TASK STATEMENT |
The entries below contain a line with "The Blender Python" and a line with "make_lib('lower', 8, lambda". Retype exactly everything from the first down to the second, both included, and nothing else.

>> START SUPPLIED RECORDS

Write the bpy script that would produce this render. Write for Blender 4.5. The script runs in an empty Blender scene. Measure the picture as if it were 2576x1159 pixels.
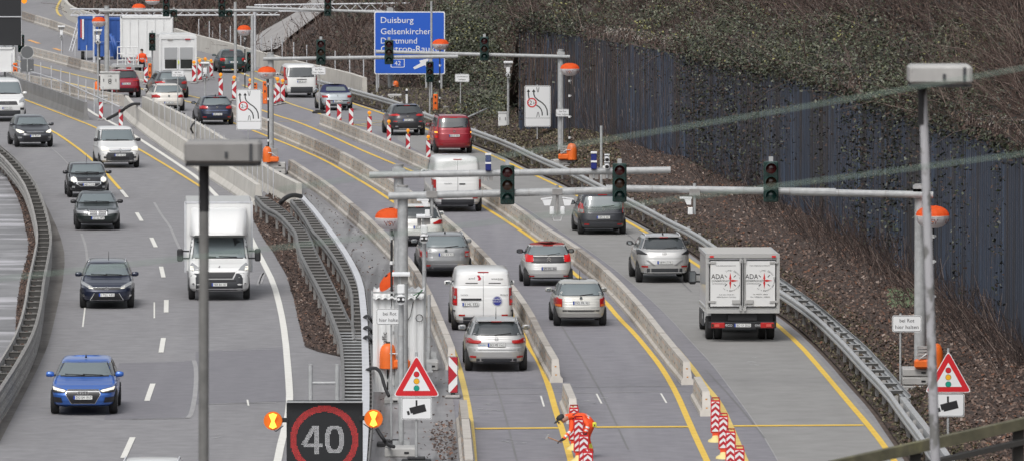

>> END SUPPLIED RECORDS
>> START SUPPLIED RECORDS

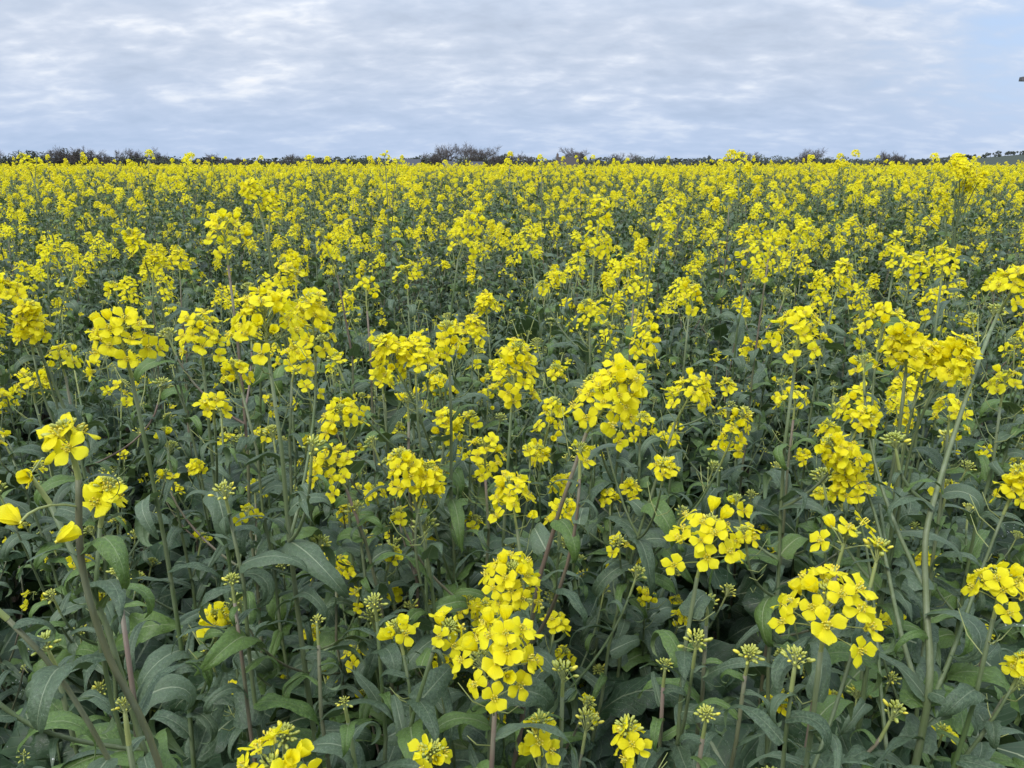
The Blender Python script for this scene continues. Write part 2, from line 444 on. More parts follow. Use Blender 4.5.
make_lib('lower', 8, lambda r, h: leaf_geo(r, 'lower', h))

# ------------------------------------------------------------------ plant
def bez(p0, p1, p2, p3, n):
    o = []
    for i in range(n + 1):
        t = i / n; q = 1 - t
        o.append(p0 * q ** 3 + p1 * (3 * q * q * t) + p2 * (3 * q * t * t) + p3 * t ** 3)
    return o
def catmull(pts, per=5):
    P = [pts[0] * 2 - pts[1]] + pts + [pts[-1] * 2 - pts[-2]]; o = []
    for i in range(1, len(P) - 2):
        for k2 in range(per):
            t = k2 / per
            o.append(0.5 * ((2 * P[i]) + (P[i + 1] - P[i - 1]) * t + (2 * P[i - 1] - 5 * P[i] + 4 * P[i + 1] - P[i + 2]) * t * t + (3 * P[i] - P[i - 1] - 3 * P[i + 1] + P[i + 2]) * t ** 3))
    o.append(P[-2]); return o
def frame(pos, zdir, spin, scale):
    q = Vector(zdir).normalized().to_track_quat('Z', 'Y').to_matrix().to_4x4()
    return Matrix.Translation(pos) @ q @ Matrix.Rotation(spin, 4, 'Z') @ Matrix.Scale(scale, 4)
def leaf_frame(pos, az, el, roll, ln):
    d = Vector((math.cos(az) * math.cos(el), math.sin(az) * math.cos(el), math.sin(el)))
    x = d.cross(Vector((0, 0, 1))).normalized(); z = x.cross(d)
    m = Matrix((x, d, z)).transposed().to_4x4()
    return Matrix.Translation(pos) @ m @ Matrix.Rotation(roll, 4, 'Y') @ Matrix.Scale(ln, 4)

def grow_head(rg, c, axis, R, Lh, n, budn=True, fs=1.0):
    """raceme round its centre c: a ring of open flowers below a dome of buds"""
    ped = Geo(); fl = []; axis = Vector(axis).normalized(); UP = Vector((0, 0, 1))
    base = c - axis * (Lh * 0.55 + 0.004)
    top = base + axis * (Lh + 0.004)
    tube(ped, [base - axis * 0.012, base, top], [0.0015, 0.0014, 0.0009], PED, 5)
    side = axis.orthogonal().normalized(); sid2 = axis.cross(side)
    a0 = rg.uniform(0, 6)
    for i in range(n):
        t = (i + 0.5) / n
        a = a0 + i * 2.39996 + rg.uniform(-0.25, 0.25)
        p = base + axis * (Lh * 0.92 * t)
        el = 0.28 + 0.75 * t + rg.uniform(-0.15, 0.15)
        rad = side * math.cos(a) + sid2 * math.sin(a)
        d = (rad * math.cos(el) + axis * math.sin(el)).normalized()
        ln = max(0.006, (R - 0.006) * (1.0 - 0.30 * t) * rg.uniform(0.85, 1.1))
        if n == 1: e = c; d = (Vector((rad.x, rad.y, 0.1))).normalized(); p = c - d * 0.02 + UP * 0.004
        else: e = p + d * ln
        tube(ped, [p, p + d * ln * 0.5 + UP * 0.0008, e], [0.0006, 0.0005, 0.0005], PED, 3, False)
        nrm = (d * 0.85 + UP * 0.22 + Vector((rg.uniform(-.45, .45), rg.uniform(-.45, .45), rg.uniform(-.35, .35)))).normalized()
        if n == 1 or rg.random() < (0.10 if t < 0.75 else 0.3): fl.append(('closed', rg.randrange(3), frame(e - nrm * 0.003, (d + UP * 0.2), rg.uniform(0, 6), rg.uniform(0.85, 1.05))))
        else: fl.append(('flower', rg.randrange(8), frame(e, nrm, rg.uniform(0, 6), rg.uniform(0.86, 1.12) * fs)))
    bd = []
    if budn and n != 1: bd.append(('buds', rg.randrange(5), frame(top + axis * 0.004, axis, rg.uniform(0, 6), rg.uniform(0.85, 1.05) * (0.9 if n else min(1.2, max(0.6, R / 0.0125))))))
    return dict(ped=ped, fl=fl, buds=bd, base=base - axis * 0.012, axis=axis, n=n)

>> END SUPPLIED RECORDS

THE RESULT |
The Blender Python script for this scene continues. Write part 2, from line 444 on. More parts follow. Use Blender 4.5.
make_lib('lower', 8, lambda r, h: leaf_geo(r, 'lower', h))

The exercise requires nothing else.